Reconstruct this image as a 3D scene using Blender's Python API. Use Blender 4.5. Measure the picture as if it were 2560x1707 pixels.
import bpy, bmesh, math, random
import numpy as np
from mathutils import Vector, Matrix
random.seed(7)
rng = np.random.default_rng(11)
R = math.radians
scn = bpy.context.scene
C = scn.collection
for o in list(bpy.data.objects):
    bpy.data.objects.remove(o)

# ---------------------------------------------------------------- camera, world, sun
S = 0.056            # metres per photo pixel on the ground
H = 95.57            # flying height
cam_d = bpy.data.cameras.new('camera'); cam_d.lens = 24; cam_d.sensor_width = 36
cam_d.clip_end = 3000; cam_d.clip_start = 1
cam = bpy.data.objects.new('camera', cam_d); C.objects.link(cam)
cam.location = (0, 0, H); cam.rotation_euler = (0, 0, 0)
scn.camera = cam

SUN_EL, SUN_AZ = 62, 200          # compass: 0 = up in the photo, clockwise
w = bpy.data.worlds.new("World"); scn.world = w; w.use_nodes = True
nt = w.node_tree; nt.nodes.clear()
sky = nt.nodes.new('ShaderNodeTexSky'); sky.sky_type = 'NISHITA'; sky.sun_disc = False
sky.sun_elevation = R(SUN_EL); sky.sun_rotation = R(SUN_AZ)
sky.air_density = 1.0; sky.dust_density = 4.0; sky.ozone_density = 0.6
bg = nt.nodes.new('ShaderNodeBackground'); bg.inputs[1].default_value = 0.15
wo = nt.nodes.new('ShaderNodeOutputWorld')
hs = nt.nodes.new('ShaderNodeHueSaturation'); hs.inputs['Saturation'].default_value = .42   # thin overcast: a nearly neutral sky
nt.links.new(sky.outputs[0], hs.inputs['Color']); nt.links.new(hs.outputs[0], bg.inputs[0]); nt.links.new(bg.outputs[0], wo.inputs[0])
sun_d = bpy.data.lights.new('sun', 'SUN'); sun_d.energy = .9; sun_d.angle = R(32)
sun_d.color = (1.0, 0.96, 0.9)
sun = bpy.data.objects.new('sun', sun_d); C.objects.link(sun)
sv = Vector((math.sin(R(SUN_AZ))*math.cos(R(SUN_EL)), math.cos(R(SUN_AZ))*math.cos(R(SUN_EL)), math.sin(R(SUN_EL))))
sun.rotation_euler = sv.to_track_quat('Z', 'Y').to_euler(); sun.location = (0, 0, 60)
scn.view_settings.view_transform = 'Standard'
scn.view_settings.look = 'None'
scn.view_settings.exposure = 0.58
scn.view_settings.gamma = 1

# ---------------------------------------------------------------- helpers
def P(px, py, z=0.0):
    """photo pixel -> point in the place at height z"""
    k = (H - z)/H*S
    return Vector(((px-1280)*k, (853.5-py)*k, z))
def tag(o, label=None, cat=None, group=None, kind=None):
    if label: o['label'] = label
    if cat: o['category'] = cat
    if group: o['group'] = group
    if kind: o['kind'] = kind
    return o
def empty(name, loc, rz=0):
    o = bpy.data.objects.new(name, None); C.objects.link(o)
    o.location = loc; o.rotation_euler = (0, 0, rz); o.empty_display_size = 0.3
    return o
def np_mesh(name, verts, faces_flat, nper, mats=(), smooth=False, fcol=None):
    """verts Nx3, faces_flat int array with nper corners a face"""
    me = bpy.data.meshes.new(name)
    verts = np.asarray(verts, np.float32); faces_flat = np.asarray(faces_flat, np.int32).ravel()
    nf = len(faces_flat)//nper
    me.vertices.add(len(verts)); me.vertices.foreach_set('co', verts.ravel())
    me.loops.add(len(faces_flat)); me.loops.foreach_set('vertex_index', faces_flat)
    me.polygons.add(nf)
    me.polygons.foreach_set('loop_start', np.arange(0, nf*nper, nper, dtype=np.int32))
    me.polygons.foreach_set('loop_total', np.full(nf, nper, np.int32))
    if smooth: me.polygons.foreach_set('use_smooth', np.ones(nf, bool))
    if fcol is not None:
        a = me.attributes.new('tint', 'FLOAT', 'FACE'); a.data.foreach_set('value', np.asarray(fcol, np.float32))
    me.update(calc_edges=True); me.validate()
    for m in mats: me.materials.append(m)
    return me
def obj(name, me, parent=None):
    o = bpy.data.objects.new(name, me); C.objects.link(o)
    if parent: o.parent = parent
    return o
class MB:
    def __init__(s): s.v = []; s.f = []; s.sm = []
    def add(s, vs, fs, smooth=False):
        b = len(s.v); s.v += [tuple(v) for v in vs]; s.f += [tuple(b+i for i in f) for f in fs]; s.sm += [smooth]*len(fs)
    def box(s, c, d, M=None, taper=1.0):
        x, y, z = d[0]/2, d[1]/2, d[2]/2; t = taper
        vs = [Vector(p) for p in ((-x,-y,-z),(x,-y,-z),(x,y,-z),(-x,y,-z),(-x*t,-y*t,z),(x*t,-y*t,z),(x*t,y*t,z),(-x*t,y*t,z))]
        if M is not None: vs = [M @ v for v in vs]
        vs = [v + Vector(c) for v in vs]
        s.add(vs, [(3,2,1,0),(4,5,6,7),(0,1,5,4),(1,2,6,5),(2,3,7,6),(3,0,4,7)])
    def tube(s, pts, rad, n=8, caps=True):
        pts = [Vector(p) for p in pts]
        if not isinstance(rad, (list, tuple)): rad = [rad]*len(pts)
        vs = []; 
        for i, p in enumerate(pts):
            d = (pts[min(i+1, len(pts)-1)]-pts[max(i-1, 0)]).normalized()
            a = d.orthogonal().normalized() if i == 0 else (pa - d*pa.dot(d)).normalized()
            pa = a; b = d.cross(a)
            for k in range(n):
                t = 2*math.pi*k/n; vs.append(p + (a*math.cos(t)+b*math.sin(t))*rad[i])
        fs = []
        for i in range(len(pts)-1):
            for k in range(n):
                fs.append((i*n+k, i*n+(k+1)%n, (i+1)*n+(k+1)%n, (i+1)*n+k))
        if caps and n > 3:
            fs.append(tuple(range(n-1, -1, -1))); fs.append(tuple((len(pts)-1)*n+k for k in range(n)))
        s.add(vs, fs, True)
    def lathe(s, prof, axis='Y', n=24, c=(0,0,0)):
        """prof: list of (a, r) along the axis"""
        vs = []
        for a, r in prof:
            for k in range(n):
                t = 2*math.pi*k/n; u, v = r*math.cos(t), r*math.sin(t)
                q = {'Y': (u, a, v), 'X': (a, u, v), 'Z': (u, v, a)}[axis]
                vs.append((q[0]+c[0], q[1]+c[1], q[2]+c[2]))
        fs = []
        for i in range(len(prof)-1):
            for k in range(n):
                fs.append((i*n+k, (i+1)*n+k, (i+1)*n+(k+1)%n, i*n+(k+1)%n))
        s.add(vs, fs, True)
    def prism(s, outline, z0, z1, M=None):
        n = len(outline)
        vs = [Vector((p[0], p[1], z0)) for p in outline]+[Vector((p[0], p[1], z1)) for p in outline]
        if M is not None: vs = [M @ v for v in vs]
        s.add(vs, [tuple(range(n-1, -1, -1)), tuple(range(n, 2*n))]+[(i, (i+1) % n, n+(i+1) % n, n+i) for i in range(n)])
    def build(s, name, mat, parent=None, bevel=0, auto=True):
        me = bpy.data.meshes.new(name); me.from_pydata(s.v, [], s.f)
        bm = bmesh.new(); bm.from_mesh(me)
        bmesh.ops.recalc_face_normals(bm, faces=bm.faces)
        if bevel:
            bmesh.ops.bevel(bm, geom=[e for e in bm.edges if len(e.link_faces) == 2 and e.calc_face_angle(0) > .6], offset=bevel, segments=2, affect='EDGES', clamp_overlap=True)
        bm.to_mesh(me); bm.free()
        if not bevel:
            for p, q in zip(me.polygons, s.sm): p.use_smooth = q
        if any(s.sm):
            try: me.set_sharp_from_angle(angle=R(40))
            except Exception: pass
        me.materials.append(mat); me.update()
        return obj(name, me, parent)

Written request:
Write out exactly the lines from the start of the material through the line with "scn.camera = cam". No other output is expected.

Output of the exercise:
Reconstruct this image as a 3D scene using Blender's Python API. Use Blender 4.5. Measure the picture as if it were 2560x1707 pixels.
import bpy, bmesh, math, random
import numpy as np
from mathutils import Vector, Matrix
random.seed(7)
rng = np.random.default_rng(11)
R = math.radians
scn = bpy.context.scene
C = scn.collection
for o in list(bpy.data.objects):
    bpy.data.objects.remove(o)

# ---------------------------------------------------------------- camera, world, sun
S = 0.056            # metres per photo pixel on the ground
H = 95.57            # flying height
cam_d = bpy.data.cameras.new('camera'); cam_d.lens = 24; cam_d.sensor_width = 36
cam_d.clip_end = 3000; cam_d.clip_start = 1
cam = bpy.data.objects.new('camera', cam_d); C.objects.link(cam)
cam.location = (0, 0, H); cam.rotation_euler = (0, 0, 0)
scn.camera = cam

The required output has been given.